C’est déjà là un point de vue, et une vision sur la vie. On pourrait penser par exemple que l’on vit un peu plus chaque jour, et que chaque réveil est une victoire supplémentaire sur la mort.
Or l’auteur utilise cette expression dans un but bien précis qui est celui de nous faire prendre conscience de l’importance du temps qui passe. Il poursuit son explication en nous encourageant à considérer la mort comme étant un domaine du passé. C’est là également un raisonnement contre naturel, et contre-intuitif puisque nous avons tendance à voir la mort comme un évènement à venir.
Mais il explique que ce qui est vraiment mort n’est rien d’autre que le temps qui est déjà passé et qu’on ne peut rattraper.
La mort est ainsi reléguée au statut du passé plus que du futur. En effet, comme il le dit clairement dans sa phrase : « notre erreur est de ne voir la mort que devant nous, alors qu’elle est en grande partie derrière. »
Par cet exercice de la pensée, il cherche à dépouiller la mort de ce qu’elle a de plus inquiétant.
En effet, nous avons tendance à nous méfier des évènements qui arrivent, mais très peu des évènements passés puisqu’ils sont connus, donc il ne s’agit pas d’une source de mystère.
Son utilisation du pronom « nous » marque une forte volonté d’atténuer sa présence et de vider son affirmation de tout jugement personnel, afin de lui donner une valeur « objective » et presque de « vérité générale ».
Ainsi, en commençant sa lettre par une question et une affirmation que l’on pourrait croire neutres alors qu’elles portent déjà en elles des arguments à sa thèse, il nous fait implicitement part de son point de vue.
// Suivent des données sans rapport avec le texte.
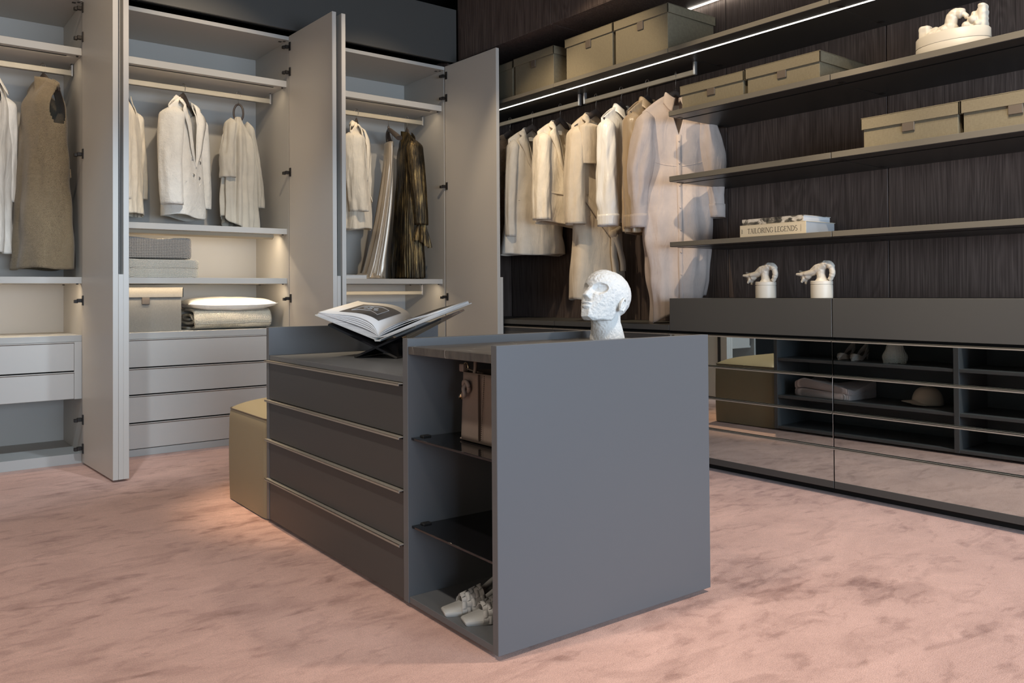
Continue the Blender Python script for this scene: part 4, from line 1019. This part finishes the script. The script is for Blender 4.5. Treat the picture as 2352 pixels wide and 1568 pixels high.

Par ces techniques d’argumentation, il nous invite subtilement à changer notre perception des concepts du temps, de la mort, de l’avenir, concepts familiers avec lesquels nous avons pourtant toujours vécu.
Il poursuit son argumentation en s’adressant directement à Lucilius, et lui ordonnant d’agir : « Agis donc, mon cher Lucilius ».
En interpellant Lucilius, il change le rythme de la lettre et tente de capter notre attention. Sénèque s’adresse non seulement à Lucilius, le destinataire de la lettre, mais à chaque lecteur qui s’identifiera à ce « tu ». L’emploi de l’impératif dans les verbes « agis », « saisis » soutient l’idée que lui seul peut se libérer des contingences extérieures. Cela n’est pas qu’une simple invitation, mais devient une obligation morale.
Sénèque cherche à impliquer le lecteur, et à susciter la réflexion et la prise de conscience.
Cette idée est renforcée par le mot « maître ».
Sénèque dit : « En étant maître du présent, tu dépendras moins de l’avenir. À force de remettre à plus tard, la vie passe ». Il veut donc que l’on se délivre de l’inquiétude du lendemain en s’appliquant à la tâche aujourd’hui. La réflexion sur l’avenir ne peut être que cause de soucis. L’imagination nous fera espérer ou craindre.
Il poursuit son idée en affirmant « Seul le temps nous appartient ». Tout comme au début de la lettre, il utilise la même technique qui nous pousse à réfléchir dans une direction qui ne nous parait pas logique au premier abord, comme une sorte de provocation.